There is also something to consider : method will always take the more specialized one (except if super is used), where field will be taken directly from the type referenced (even if there is an extending class).

For example, if I add getA() in each classes :

class A {
    public int a = 100;

    public int getA(){
        return a;
    }
}

class B extends A {
    public int a = 80;

    public int getA(){
        return a;
    }
}

class C extends B {
    public int a = 10;


    public int getA(){
        return a;
    }
    public void show() {
        int a = 0;

        System.out.println(a);
        System.out.println(super.a);
        System.out.println(((A) this).a);
        System.out.println(getA());
        System.out.println(super.getA());
        System.out.println(((A) this).getA());
    }
}


class Scratch {

    public static void main(String[] args) {
        new C().show();
    }
}

I get the following output :

0
80
100
10
80
10

Which means that in the case of the method, except in the case of super.getA() which explicitly goes to the superclass, casting your C into a A doesn't change much for methods, as it impacts the field.

If you write something like obj.a, obj.getA() or someMethod(obj), Java somehow has to find the actual field or method to be used, based on the type or class of obj. There are two distinct dispatch mechanisms involved (plus the special construct super).

• Dynamic dispatch (polymorphism, overriding): This is used when calling an instance method on the object, as in obj.getA(). Then the runtime class of the obj is examined, and if this class contains a getA() method, this is used. Otherwise, the direct parent class is examined for a getA() method, and so on up to the Object class.

• Static dispatch: In cases like obj.a or someMethod(obj), the runtime class of obj doesn't matter. Involved is only the compiler, and from his knowledge of obj's type, he decides which field or method to use.

• super dispatch: If you write super.getA() or super.a, your getA() method or a field is ignored, and instead the next-higher class in the hierarchy is used that contains such a method or field.
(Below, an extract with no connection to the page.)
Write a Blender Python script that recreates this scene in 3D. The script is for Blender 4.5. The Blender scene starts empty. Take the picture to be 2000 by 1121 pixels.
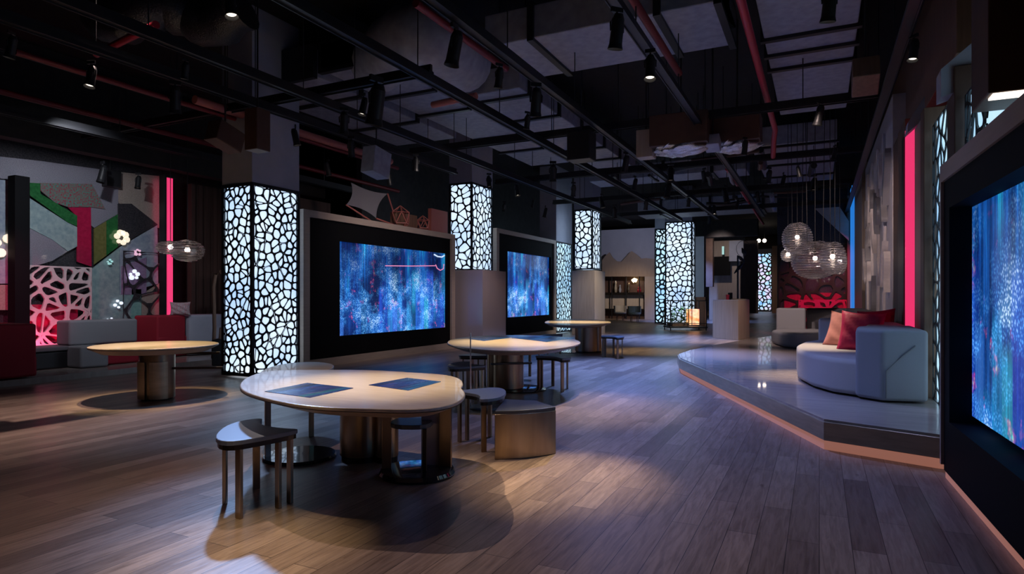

In your case you have 3 fields plus one local variable, all with the same name a. (By the way, it's a very bad idea to have such name conflicts in professional code.) We are inside a method show() declared in the C class. Let's have a look at some different expressions and what they mean here:

• a references the local variable a. There's no dispatch needed, it's just that local definitions take precedence over fields.

• this.a is a static-dispatch expression, so it's important what the compiler thinks about the type of this. And that's always the class where this code has been written. In your case, it's class C, so the field a from class C is used, the one being 10.

• super.a is a super-dispatch expression, meaning that the a field from this class C is ignored and the next higher one taken (the one from B, in our case).

• ((A) this).a is static dispatch, but the (A) casting has a significant effect. The expression before the dot originally comes from this, being of type C, but the (A) cast tells the compiler to believe it were of type A. This is okay, as every C also is an A, by inheritance. But now, static dispatch sees something of type A in front of the dot, and dispatches to the a field from the A class, and no longer from C.

• getA(), this.getA() and ((A) this).getA() are all dynamic-dispatch examples, all giving the same result. The method called will be the one based on the runtime class of this object. This will typically be one defined in the C class. But if show() was called on an object of a subclass of C, e.g. D, and D had its own getA() method, that one would be used.

• super.getA() is a case of super-dispatch, it will call the getA() method next higher up in the class hierarchy from the current class, e.g. B.

System.out.println(this);

And

System.out.println((A)this)

These two prints the object reference to class C with toString() method.

System.out.println(((A)this).a);

This is upcasting, child object to parent object.